July 03, 2007

DIKY: Do It Kinda Yourself.

One thing that has been stressing me out lately is how to get my less packable belongings to Portland. The books are heavy and will cost a fortune, but they go into standard-sized boxes with minimal resistance. In fact, little besides clothing is more cooperative than books in fitting into a variety of box configurations. My bike, for instance, is probably the least pliable and compressible item I've ever owned. Runner up for the position was my guitar, which has all the nonstandard shape of a bike without any of its durability in shipping situations, but that problem was neatly solved by unloading it onto Jacob this weekend*. For the bike, not only do I not have a conveniently envious friend to take it but I also actually really want to have it with me in Portland.

I refuse to add a bicycle to my list of plane luggage when I will also be carrying a cat, a backpack (like the kind you go backpacking with) and one or two duffel bags to boot. I don't even know if you can get an airport shuttle that'll fit a bike, and while TriMet is bike-friendly I can't begin to imagine taking that much luggage through a train transfer.

That leaves shipping, and shipping means a box. Bicycles are not box-shaped items. Boxes are rectangular solids, while bicycles are combinations of dozens of unrelated geometric shapes assembled so as to maximize the volume-mass ratio of the whole. A box the size of a fully-assembled bicycle is a ridiculously enormous item. What I am saying here is that I was required to partially disassemble my bike in order to put it in a box that FedEx would not charge me $150 to ship. But me, I am no bike mechanic. I can pump up my tires but don't yet know how to change one. I can spell derailleur but hardly know what mine does until it stops doing it.

I called a local bike co-op today to find out if they would box my bike for me, and they told me that they don't box bikes for people but I could come in and get a box and use their tools for free. But see earlier remarks under "I am no bike mechanic", and I hesitated to be the n00b who couldn't be bothered to take a bike maintenance class but would nonetheless hang around their work area misusing tools and getting in people's way and needing help. So I just picked up a box and stomped hopefully with it up the hill to Kingman where my bike has been living. And lo, I found one of my bike-geek former housemates standing in the front yard stripping paint of off his own bike frame and I asked in a competent, ready-to-learn manner** whether he'd help me with my boxing.

Lo and behold, he would. And he taught me things like "this pedal goes this way but that pedal goes that way" and "you can take this sticky-out axle thing out of your wheel like so". And now I have a bike in a box and I know exactly what it took to get it there, and I'm pretty sure that when I get to Portland I can buy a hex tool and a crescent wrench and put it back together myself or with the help of a housemate. I may not yet have the encyclopedic knowledge and sheer brute competence of the hardcore do-it-yourselfer; I'm still a do-it-with-some-help-or-maybe-yourself-if-it's-pretty-easy-er. It's not impressive and it hardly rolls off the tongue, but at least it will roll down the street.

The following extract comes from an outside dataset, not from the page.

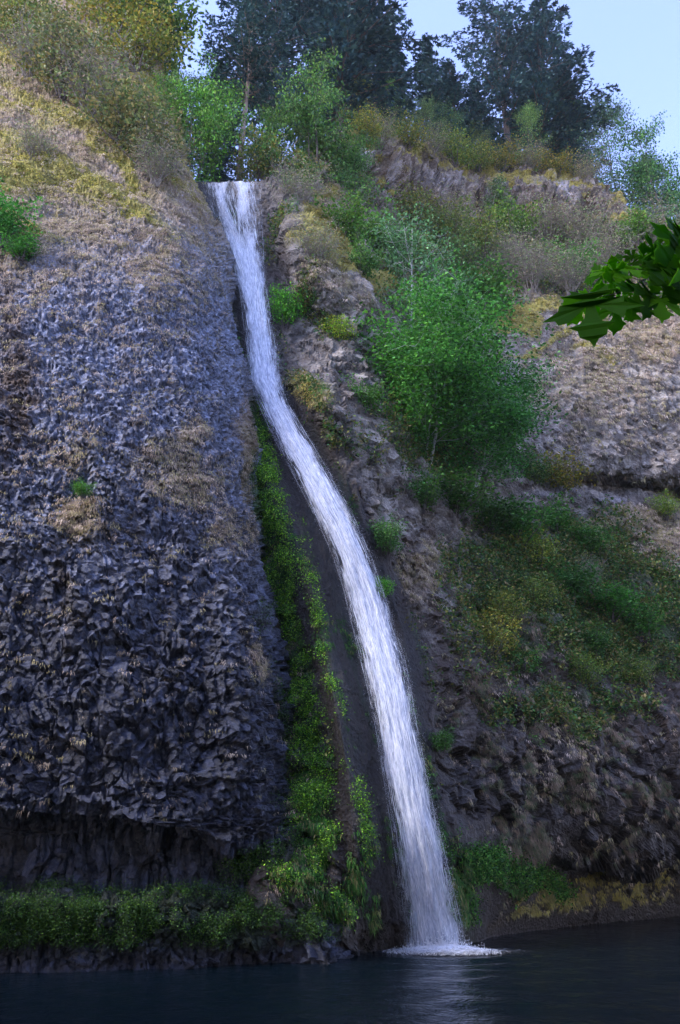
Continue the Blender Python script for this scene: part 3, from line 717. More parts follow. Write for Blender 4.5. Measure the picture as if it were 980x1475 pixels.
cover(GL, gl*sstep(-.25, .2, fbm(GL['W'], .9, 4, 613))*(1-.7*sstep(1340, 1380, yl)), 85000, .042, [(.02, .06, .008), (.04, .11, .012), (.08, .16, .016), (.03, .07, .02)], 'ground_cover', 'small leafy plants on the mossy ledge along the foot of the left cliff', .05)
cover(GR, cl(GR['lg']-.2)*sstep(480, 600, yr)*np.where(yr < 860, sstep(-.4, .2, fbm(GR['W'], .6, 4, 611)), sstep(-.1, .25, fbm(GR['W'], .8, 4, 612))), 60000, .045, [(.12, .32, .02), (.22, .48, .03), (.34, .60, .04), (.09, .22, .04), (.05, .14, .02)], 'ground_cover', 'bright green fern strip hanging between the left cliff and the waterfall', .08)
gr = cl(GR['green']-.22)*(GR['lg'] < .2)*(1-GR['smooth'])
cover(GR, gr*(yr < 1180)*sstep(-.35, .15, fbm(GR['W'], 2.2, 4, 615)), 110000, .085, [(.05, .13, .02), (.08, .17, .03), (.15, .20, .04), (.22, .21, .05), (.06, .15, .05), (.20, .16, .06)], 'ground_cover', 'leafy undergrowth covering the right slope', .2)

cover(GR, cl(GR['green']-.15)*(yr > 1170)*(xr > 645)*(1-GR['smooth'])*sstep(-.3, .3, fbm(GR['W'], 1.2, 4, 617)), 16000, .06, [(.04, .16, .02), (.08, .26, .03), (.14, .28, .04), (.03, .09, .02)], 'ground_cover', 'low green plants on the right bank above the pool', .12)
# ---------------------------------------------------------------- trees
class Acc:
    def __init__(s): s.V = []; s.F = []; s.n = 0
    def tube(s, pts, rad, k=5):
        pts = np.asarray(pts, float); m = len(pts)
        t = np.gradient(pts, axis=0); t /= np.linalg.norm(t, axis=1, keepdims=True)+1e-9
        ref = np.array([0.31, .95, .02]) if abs(t[0, 2]) > .5 else np.array([0, 0, 1.])
        a = np.cross(t, ref); a /= np.linalg.norm(a, axis=1, keepdims=True)+1e-9; b = np.cross(t, a)
        th = np.arange(k)*2*np.pi/k
        r = np.asarray(rad, float)[:, None, None]
        V = pts[:, None]+r*(a[:, None]*np.cos(th)[None, :, None]+b[:, None]*np.sin(th)[None, :, None])
        i = np.arange(m-1)[:, None]*k+np.arange(k)[None]; j = np.arange(m-1)[:, None]*k+(np.arange(k)+1)[None] % k
        Fc = np.stack([i, j, j+k, i+k], -1).reshape(-1, 4)+s.n
        s.V.append(V.reshape(-1, 3)); s.F.append(Fc); s.n += m*k
    def build(s, name, mt, parent=None, smooth=True):
        return mesh_np(name, np.concatenate(s.V), np.concatenate(s.F), mt, None, smooth, parent=parent)
def wander(p0, d, L, m, wob, up=0.):
    p = [np.array(p0, float)]; d = np.array(d, float); d /= np.linalg.norm(d)
    for _ in range(m):
        d = d+rng.normal(0, wob, 3)+np.array([0, 0, up]); d /= np.linalg.norm(d); p.append(p[-1]+d*L/m)
    return np.array(p)
def broadleaf(root, h, crown0=.25, spread=.35, nb=26, leaves=6000, leaf=.13, cols=G1, bark=None, trunk_r=None, multi=1, clump=.5, up=.05, droop=.3):
    tk = Acc(); cent = []
    for q in range(multi):
        lean = rng.normal(0, .12 if multi == 1 else .3, 2); hh = h*(1 if q == 0 else rng.uniform(.6, .95))
        T = wander((0, 0, -h*.06), (lean[0], lean[1], 1), hh*1.05, 9, .06, .04)
        tr = (trunk_r or h*.013)*(1 if q == 0 else .75)
        rad = tr*np.linspace(1, .15, 10)**.9; tk.tube(T, rad, 6)
        for i in range(nb//multi):
            t = crown0+(1-crown0)*rng.uniform(0, 1)**.85; fi = t*9; k = min(int(fi), 8); p = T[k]+(T[k+1]-T[k])*(fi-k)
            prof = (math.sin(math.pi*min(1, (t-crown0)/(1-crown0)*.75+.25)))**.7
            L = h*spread*(.35+.75*prof)*rng.uniform(.6, 1.15); an = rng.uniform(0, 2*math.pi)
            B = wander(p, (math.cos(an), math.sin(an), rng.uniform(.1, .8)), L, 5, .16, up)
            tk.tube(B, tr*.35*(1-t*.5)*np.linspace(1, .2, 6), 4)
            for j in range(2, 6):
                cent.append(B[j])
                for _ in range(2):
                    a2 = rng.uniform(0, 2*math.pi); S = wander(B[j], (math.cos(a2), math.sin(a2), rng.uniform(-.2, .7)), L*rng.uniform(.18, .4), 3, .2)
                    tk.tube(S, tr*.10*np.array([1, .8, .6, .3]), 3); cent += [S[1], S[3]]
    tk.build('trunk', bark or M_BARKL, root)
    cent = np.array(cent); k = rng.integers(0, len(cent), leaves)
    sh = rng.uniform(.45, 1.6, len(cent))
    C = cent[k]+rng.normal(0, 1, (leaves, 3))*clump*np.array([1, 1, .55])*h/14
    V, Fc, t = leaves_at(C, leaf, cols, .5, .62, droop)
    t = t*np.repeat(sh[k], 4)[:, None]
    mesh_np('crown', V, Fc, M_LEAF, {'tint': t}, parent=root)
def conifer(root, h, rad, crown0=.15, levels=58, dens=1., cols=None, lump=.3, power=.75, bark=None):
    cols = cols or [(.04, .10, .10), (.06, .135, .12), (.03, .08, .085), (.075, .15, .11)]  # blue-shifted needle tints put distance haze into the colour
    tk = Acc(); T = wander((0, 0, -h*.08), (rng.normal(0, .02), rng.normal(0, .02), 1), h*1.08, 12, .012, .01)
    tk.tube(T, h*.013*np.linspace(1, .08, 13), 7); zt = T[:, 2]
    C = []; A = []; S = []
    for i in range(levels):
        t = crown0+(1-crown0)*((i+rng.uniform(-.4, .4))/levels); t = min(max(t, crown0*.9), .995); z = t*h
        p0 = np.array([np.interp(z, zt, T[:, 0]), np.interp(z, zt, T[:, 1]), z])
        tc = (t-crown0)/(1-crown0)
        prof = (1-tc)**power*min(1, .45+tc*3.5)
        for b in range(rng.integers(3, 6)):
            an = rng.uniform(0, 2*math.pi)
            L = rad*max(prof, .03)*rng.uniform(1-lump*1.6, 1+lump)+.25
            if rng.random() < .12: continue
            up0 = .25+.35*tc
            B = wander(p0, (math.cos(an), math.sin(an), up0*rng.uniform(.1, 1)), L, 6, .07, -.05)
            tk.tube(B[:6], h*.0028*(1.1-t)*np.linspace(1, .3, 6)+.012, 4)
            ns = int(max(5, L*13*dens))
            u = rng.uniform(.15, 1.02, ns)**.8*6; kk = np.minimum(u.astype(int), 5); f = (u-kk)[:, None]
            q = B[kk]*(1-f)+B[kk+1]*f
            lat = np.array([-math.sin(an), math.cos(an), 0]); wd = L*.28*(1.15-u/6)+.12
            off = rng.uniform(-1, 1, ns)*wd
            q = q+lat*off[:, None]+np.array([0, 0, 1.])*(rng.normal(0, .10, ns)-np.abs(off)*.25)[:, None]
            dr = np.array([math.cos(an), math.sin(an), 0])+lat*np.sign(off)[:, None]*.8+rng.normal(0, .35, (ns, 3))+np.array([0, 0, -.35]); C.append(q); A.append(dr)
            S.append(np.full(ns, rng.uniform(.6, 1.3)))
    tk.build('trunk', bark or M_BARKD, root)
    C = np.concatenate(C); A = np.concatenate(A); S = np.concatenate(S); A /= np.linalg.norm(A, axis=1, keepdims=True)
    m = len(C); n = rng.normal(0, .6, (m, 3)); n[:, 2] += 1; n -= A*(n*A).sum(1, keepdims=True); n /= np.linalg.norm(n, axis=1, keepdims=True)
    b = np.cross(n, A); s = rng.uniform(.17, .40, (m, 1))*(h/26)**.5
    V = []
    # each spray: three narrow fingers
    P0 = C-A*s*.5
    V = np.stack([P0, C+b*s*.22+A*s*.1, C+A*s*.75, C-b*s*.22+A*s*.1, P0+b*s*.05, C+b*s*.62+A*s*.25-n*s*.12, C+b*s*.2-n*s*.03, P0+A*s*.2, P0-b*s*.05, C-b*s*.2-n*s*.03, C-b*s*.62+A*s*.25-n*s*.12, P0+A*s*.2], 1).reshape(-1, 3)
    Fc = (np.arange(m)[:, None, None]*12+np.array([[0, 1, 2, 3], [4, 5, 6, 7], [8, 9, 10, 11]])[None]).reshape(-1, 4)
    cols = np.array(cols); c = cols[rng.integers(0, len(cols), m)]*S[:, None]*rng.uniform(.7, 1.3, (m, 1))
    mesh_np('crown', V, Fc, M_NEEDLE, {'tint': np.repeat(c, 12, 0)}, parent=root)
def shrub(root, h, wd, leaves, leaf, cols, stems=12, clump=.35, twigcol=None, fine=0):
    tk = Acc(); cent = []
    for i in range(stems):
        an = rng.uniform(0, 2*math.pi); o = rng.uniform(.2, 1.)*wd/h
        B = wander((rng.normal(0, .12), rng.normal(0, .12), -.3), (math.cos(an)*o, math.sin(an)*o, 1), h*rng.uniform(.65, 1.05), 5, .13)
        tk.tube(B, (.03 if not fine else .014)*h/2.5*np.linspace(1, .25, 6), 4)
        for j in range(2, 6):
            cent.append(B[j])
            for _ in range(2+fine):
                a2 = rng.uniform(0, 2*math.pi); S = wander(B[j], (math.cos(a2), math.sin(a2), rng.uniform(.1, 1.3)), h*rng.uniform(.15, .32), 3, .2)
                tk.tube(S, (.011 if not fine else .008)*h/2.5*np.array([1, .8, .6, .3]), 3); cent += [S[2], S[3]]
    tk.build('stem', twigcol or M_BARKD, root)
    cent = np.array(cent); k = rng.integers(0, len(cent), leaves); sh = rng.uniform(.6, 1.35, len(cent))
    C = cent[k]+rng.normal(0, 1, (leaves, 3))*clump*np.array([1, 1, .7])*h/2.5
    C[:, 2] = np.maximum(C[:, 2], -.1)
    V, Fc, t = leaves_at(C, leaf, cols, .5, .6, .2)
    mesh_np('foliage', V, Fc, M_LEAF, {'tint': t*np.repeat(sh[k], 4)[:, None]}, parent=root)
M_TWIG = bark_material('grey_twigs', (.12, .10, .085), (.28, .25, .21), 4)
def dup(root):
    r = root.copy(); COL.objects.link(r)
    for c in list(root.children):
        k = c.copy(); COL.objects.link(k); k.parent = r
    return r
class Proto:
    """one built thing per kind; the first use places it, later uses copy it"""
    def __init__(s, name, h, fn): s.name = name; s.h = h; s.fn = fn; s.o = None
    def place(s, loc, h, wscale, rz, color, label, cat, group, name=None):
        if s.o is None:
            o = empty(s.name, (0, 0, 0)); s.fn(o); s.o = o
        else: o = dup(s.o)
        k = h/s.h
        o.location = loc; o.rotation_euler = (0, 0, rz); o.scale = (k*wscale, k*wscale, k)
        for c in o.children:
            if c.name.split('.')[0] in ('crown', 'foliage'): c.color = (*color, 1)
        for key in ('group',):
            if key in o and not group: del o[key]
        tag(o, label, cat, group)
        return o
YEL = [(.13, .15, .03), (.20, .19, .04), (.10, .13, .03)]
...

Also, if I had gotten the bike shop to box it up for me, they probably would have wanted to be paid in money instead of hummus.

*Who may find himself short one cord which would help attach guitar to pedal to amp and which still resides in a box in my room. I will attempt to transfer it in some way before I leave.

**I have found that asking for help in a cutely bewildered, endearingly helpless way gets one told not to worry as the task is fully done by others, while asking in a competent and determined way gets one actually taught how to do it and asked to put one's finger here, hold that, do this, and other useful hands-on things. Sometimes***.

***There are certain people at whom I routinely refrain from shouting because they cannot learn to listen to me when I tell them which kind of experience I am asking for. They mean well. If I count to ten very slowly I generally remember this.